Alexander Roy (born November 23, 1971) is an American rally race driver who has won the Spirit of Gumball trophy and in 2006 set a Transcontinental "Cannonball" driving record across the United States in 31 hours, 4 minutes.[1]

On April 1, 2015, Roy announced that he had completed the transcontinental driving record across the United States in 26 hours, 28 minutes.
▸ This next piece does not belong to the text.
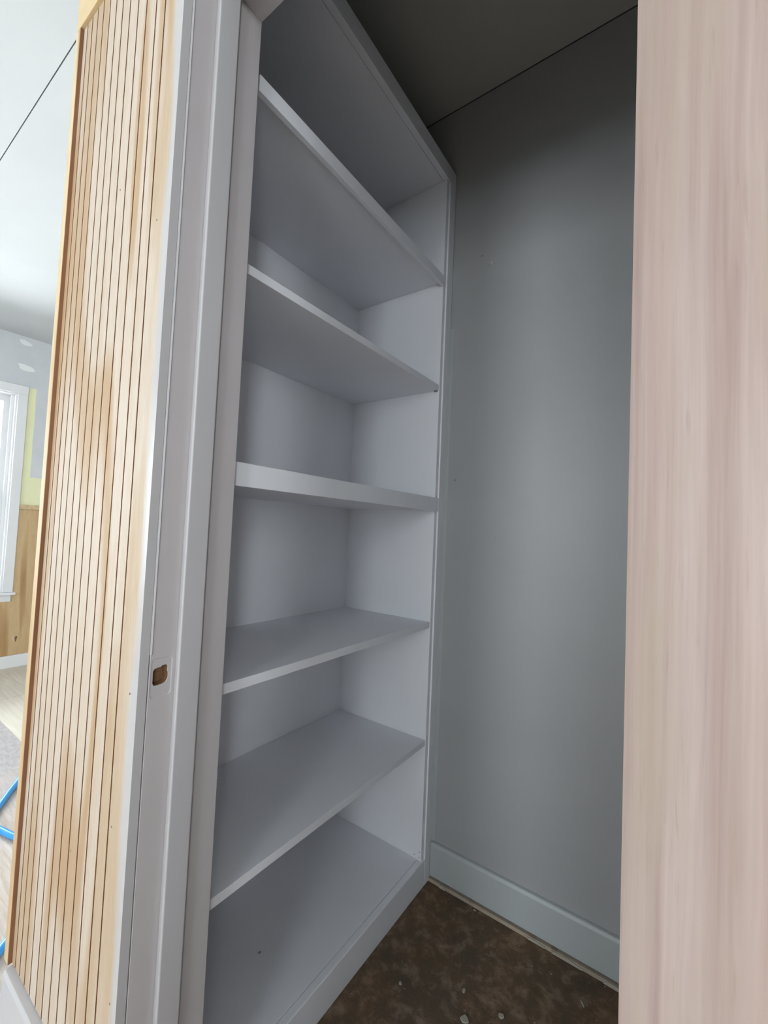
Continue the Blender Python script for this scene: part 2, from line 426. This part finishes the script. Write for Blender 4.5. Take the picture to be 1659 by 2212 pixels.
# ------------------------------------------------------------------ the room outside
struct('floor', B((-3.46, 2.4, -4.2, YW0, -.05, 0.0), (-3.46, -.412, YW0, 1.6, -.05, 0.0)), M['room_floor'], 'worn unfinished subfloor of the outer room', 'floor')
for i, (x0, x1, lab) in enumerate(((-3.278, -2.634, 'pale plywood sheet lying against the far baseboard'), (-2.630, -1.78, 'pale plywood sheet on the floor nearer the grooved panel'))):
    o = obj('plywood_sheet', B(x0, x1, -.532, 1.30, .0005, .007), M['ply_sheet']); tag(o, lab, 'plywood sheet')
WT = .16
def wall_with_openings(name, horiz, fixed, lo, hi, holes, z0, z1, mat, label):
    """wall along x or y with rectangular window holes (a0,a1,zb,zt); fixed=(inner,outer)"""
    bm = bmesh.new(); f0, f1 = sorted(fixed)
    def bx(a0, a1, zb, zt):
        if horiz == 'y': box(bm, f0, f1, a0, a1, zb, zt)
        else: box(bm, a0, a1, f0, f1, zb, zt)
    cur = lo
    for (a0, a1, zb, zt) in sorted(holes):
        bx(cur, a0, z0, z1); bx(a0, a1, z0, zb); bx(a0, a1, zt, z1); cur = a1
    bx(cur, hi, z0, z1)
    return struct(name, bm, mat, label, 'wall')
WZ0, WZ1 = .545, 1.976
wl = wall_with_openings('wall_left', 'y', (-3.3, -3.3-WT), -4.2, 1.6, [(-1.19, -.33, WZ0, WZ1), (-3.13, -2.27, WZ0, WZ1)], -.05, ZR+.06, M['far_wall'],
                        'grey patched wall with a pale yellow strip beside the window')
wall_with_openings('wall_rear', 'x', (-4.2, -4.2-WT), -3.46, 2.4, [(-1.03, -.17, WZ0+.2, WZ1+.2), (1.07, 1.93, WZ0+.2, WZ1+.2)], -.05, ZR+.06, M['room_wall'], 'plain wall behind the viewpoint')
wall_with_openings('wall_right', 'y', (2.4, 2.4+WT), -4.36, YW1, [(-3.48, -2.62, WZ0+.2, WZ1+.2)], -.05, ZC, M['room_wall'], 'plain wall on the right side of the room')
struct('wall_front', B(-3.46, -.37, 1.6, 1.7, -.05, ZR+.06), M['room_wall'], 'plain wall past the closet', 'wall')
struct('wall_passage', B(-.412, -.37, .1002, 1.6, -.05, ZR+.06), M['room_wall'], 'plain wall behind the closet corner', 'wall')
ceil = struct('ceiling', B((-3.46, 2.4, -4.36, YW0-.0005, ZR+.012, ZR+.06), (-3.46, -.4125, YW0-.0005, 1.6, ZR+.012, ZR+.06)), M['seam_grey'], 'white panelled ceiling of the outer room', 'ceiling')
SEAM = -.886
obj('ceiling_panel', prism([(-3.3, -4.2), (2.4, -4.2), (2.4, YW0-.001), (-.413, YW0-.001), (-.413, SEAM), (-3.3, SEAM)], 'z', ZR, ZR+.0115), M['room_ceiling'], ceil)
obj('ceiling_panel', B(-3.3, -.413, SEAM+.003, 1.6, ZR, ZR+.0115), M['room_ceiling'], ceil)
# filler patches on the far wall
for (y0, y1, z0, z1) in ((-.350, -.268, 2.335, 2.372), (-.345, -.243, 2.150, 2.196)):
    poly = [(y0, z1), (y0+.03, z1+.001), (y1-.02, z1-.008), (y1, z0+.018), (y1-.015, z0+.004), (y0+.035, z0), (y0+.012, z0+.01)]
    obj('spackle_patch', prism(poly, 'x', -3.2998, -3.2990), M['spackle'], wl)
# wainscot
wain = empty('plywood_wainscot', (-3.3, .2, .092))
tag(wain, 'knotty plywood wainscot panel under and beside the far window', 'wainscot')
obj('wainscot_panel', prism([(-2.2, .093), (1.59, .093), (1.59, 1.140), (-.276, 1.140), (-.276, .478), (-1.245, .478), (-1.245, 1.140), (-2.2, 1.140)], 'x', -3.2995, -3.2885), M['ply_wainscot'], wain)
obj('wainscot_cap', B(-3.2995, -3.277, -.2755, 1.59, 1.1405, 1.174), M['pine_cap'], wain, bevel=.002)
kn = obj('knot_ring', prism([(-.243+.017*math.cos(i*PI/6), .210+.02*math.sin(i*PI/6)) for i in range(12)], 'x', -3.2884, -3.2878), M['pine_trim'], wain)
obj('knot_hole', prism([(-.236+.008*math.cos(i*PI/6), .216+.010*math.sin(i*PI/6)) for i in range(7)] + [(-.243, .205), (-.240, .186), (-.235, .186), (-.231, .205)], 'x', -3.2877, -3.2872), M['shaded_hole_wood'], kn)
struct('baseboard_left', prism([(-3.2995, .0), (-3.279, .0), (-3.279, .088), (-3.282, .092), (-3.2995, .092)], 'y', -4.19, 1.59), M['window_white'], 'low white baseboard under the far plywood wainscot', 'baseboard')

# windows: one in view, the others unseen and added for light
def make_window(name, label, origin, rotz):
    """double-hung window; local +x points into the room, y along the wall, origin at the wall's inner face, floor level, window centre"""
    root = empty(name, (0, 0, 0)); hw = .43; w = M['window_white']
    def p(n, bm, mat=w, par=root, **k): return obj(n, bm, mat, par, **k)
    p('window_jamb', B((-.155, 0, -hw, -hw+.012, WZ0, WZ1), (-.155, 0, hw-.012, hw, WZ0, WZ1), (-.155, 0, -hw+.012, hw-.012, WZ1-.012, WZ1), (-.155, 0, -hw+.012, hw-.012, WZ0, WZ0+.012)))
    for sy in (-1, 1):
        a, b = sorted((sy*(hw-.004), sy*(hw+.053)))
        p('side_casing', B(.0002, .019, a, b, WZ0+.0005, WZ1-.004), bevel=.002)
    p('head_casing', B(.0002, .021, -hw-.053, hw+.053, WZ1-.0035, WZ1+.058), bevel=.002)
    p('window_stool', B(.0002, .045, -hw-.065, hw+.065, WZ0-.018, WZ0), bevel=.004)
    p('window_apron', prism([(.0002, WZ0-.068), (.014, WZ0-.068), (.020, WZ0-.0185), (.0002, WZ0-.0185)], 'y', -hw-.05, hw+.05) if False else
      B(.0002, .016, -hw-.045, hw+.045, WZ0-.066, WZ0-.0185), bevel=.002)
    zm = 1.235
    for (x0, x1, za, zb) in ((-.085, -.052, WZ0+.0125, zm+.02), (-.122, -.089, zm-.02, WZ1-.0125)):
        sw = .045; y0, y1 = -hw+.0125, hw-.0125
        sash = p('sash', B((x0, x1, y0, y0+sw, za, zb), (x0, x1, y1-sw, y1, za, zb), (x0, x1, y0+sw, y1-sw, za, za+sw), (x0, x1, y0+sw, y1-sw, zb-sw, zb)))
        p('pane', B((x0+x1)/2-.002, (x0+x1)/2+.002, y0+sw, y1-sw, za+sw, zb-sw) if False else B(((x0+x1)/2-.002, (x0+x1)/2+.002, y0+sw, y1-sw, za+sw, zb-sw)), M['glass'], sash)
    p('side_stop', B((-.051, -.038, -hw+.0122, -hw+.030, WZ0+.0125, WZ1-.0125), (-.051, -.038, hw-.030, hw-.0122, WZ0+.0125, WZ1-.0125)))
    root.location = origin; root.rotation_euler = (0, 0, rotz)
    return tag(root, label, 'window', kind='structure')
w1 = make_window('window_1', 'bright white-framed double-hung window in the far grey wall', (-3.3, -.76, 0), 0)
def copy_tree(o, parent=None):
    k = o.copy(); COL.objects.link(k); k.parent = parent
    for ch in o.children: copy_tree(ch, k)
    return k
for nm, loc, rz, lab in (('fill_window_2', (-3.3, -2.70, 0), 0, 'unseen window added for light, further along the far grey wall'),  # out-of-view copies, added to let more light in
                         ('fill_window_3', (-.6, -4.2, .2), PI/2, 'unseen window added for light, behind the viewpoint on the left'),
                         ('fill_window_5', (2.4, -3.05, .2), PI, 'unseen window added for light, in the right wall behind the viewpoint'),
                         ('fill_window_4', (1.5, -4.2, .2), PI/2, 'unseen window added for light, behind the viewpoint on the right')):
    k = copy_tree(w1); k.name = nm; k.location = loc; k.rotation_euler = (0, 0, rz); k['label'] = lab

# ------------------------------------------------------------------ blue hose on the floor
cu = bpy.data.curves.new('blue_air_hose', 'CURVE'); cu.dimensions = '3D'; cu.bevel_depth = .0105; cu.bevel_resolution = 3
pts = [(-1.00, -1.45), (-1.10, -1.05), (-1.30, -.82), (-1.434, -.73), (-1.535, -.664), (-1.65, -.57), (-1.60, -.40), (-1.30, -.36), (-1.08, -.52), (-1.08, -.70), (-1.199, -.75), (-1.267, -.768),
       (-1.42, -.82), (-1.66, -1.10), (-1.40, -1.62), (-.80, -1.50), (-.60, -1.14), (-.65, -.98), (-.733, -.888), (-.761, -.857), (-.86, -.74), (-.90, -.10), (-.95, .6)]
sp = cu.splines.new('BEZIER'); sp.bezier_points.add(len(pts)-1)
for q, (x, y) in zip(sp.bezier_points, pts):
    q.co = (x, y, .011); q.handle_left_type = q.handle_right_type = 'AUTO'
tmp = bpy.data.objects.new('tmp', cu); COL.objects.link(tmp); bpy.context.view_layer.update()
me = bpy.data.meshes.new_from_object(tmp.evaluated_get(bpy.context.evaluated_depsgraph_get())); bpy.data.objects.remove(tmp)
for f in me.polygons: f.use_smooth = True
me.materials.clear(); me.materials.append(M['hose_blue'])
hose = bpy.data.objects.new('blue_air_hose', me); COL.objects.link(hose)
tag(hose, 'bright blue hose coiled across the worn floor', 'hose')

# ------------------------------------------------------------------ debris on the closet floor
def chip(x, y, r, h, sq=1.0, rot=0.0):
    n = 7; pts = []
    for i in range(n):
        a = i*2*PI/n; rr = r*random.uniform(.65, 1.15)
        px, py = rr*math.cos(a), rr*math.sin(a)*sq
        pts.append((x+px*math.cos(rot)-py*math.sin(rot), y+px*math.sin(rot)+py*math.cos(rot)))
    return prism(pts, 'z', .0008, h)
for (x, y, r, h, sq, rot, lab) in (
        (.259, -.306, .0120, .004, .8, 0, 'largest pale plaster chip on the brown closet floor'),
        (.322, -.248, .0075, .004, .9, 1, 'tan plaster chip to the right of the largest chip'),
        (.231, -.250, .0050, .004, .8, 2, 'small white chip just above the largest chip'),
        (.100, -.331, .0045, .004, .9, 1, 'small white chip near the shelf base'),
        (.162, -.026, .0050, .003, .6, 0, 'pale chip close to the baseboard'),
        (.468, -.103, .0100, .003, .12, -.9, 'thin white sliver on the closet floor beside the door')):
    o = obj('plaster_chip', chip(x, y, r, h, sq, rot), M['chip']); tag(o, lab, 'chip', 'plaster chips on the closet floor')
bm = bmesh.new()
for i in range(110):
    x, y = random.uniform(.01, .62), random.uniform(-.62, -.015); r = random.uniform(.0006, .0019)
    a = random.uniform(0, 6.28)
    v = [bm.verts.new((x+r*math.cos(a+t), y+r*math.sin(a+t)*random.uniform(.5, 1), .0006)) for t in (0, 1.6, 3.1, 4.7)]
    tpt = bm.verts.new((x, y, .0006+r))
    for i in range(4): bm.faces.new((v[i], v[(i+1) % 4], tpt))
tag(obj('floor_grit', bm, M['chip']), 'fine pale grit scattered over the closet floor', 'grit', kind='stuff')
He subsequently revealed it to be an April Fools hoax.[2]

Driving career[edit]

Roy distinguished himself on the Gumball 3000 and Bullrun rallies with a modified BMW M5, and later a Bentley Continental GT comically decorated as Canadian, German, Spanish, Swedish, Italian and Bahamanian police cars (complete with lights, sirens, and an inflatable sex doll) for Team Polizei 144.[3] He won the Gumball's 2003 Spirit trophy for his car, eccentric costumes, and mock French or German interview replies.[3] In 2004, he and his co-driver wore costumes based on the Disney science fiction film Tron, winning the Style trophy.[3]

Roy meticulously prepares for rallies with the goal of avoiding police stops,[3] using maps, GPS navigation, and spreadsheets. During the 2004 rally, he impersonated a police officer, with vehicle mounted flashing lamps used to perform illegal traffic stops against his competitors in the rally.

Transcontinental "Cannonball" record[edit]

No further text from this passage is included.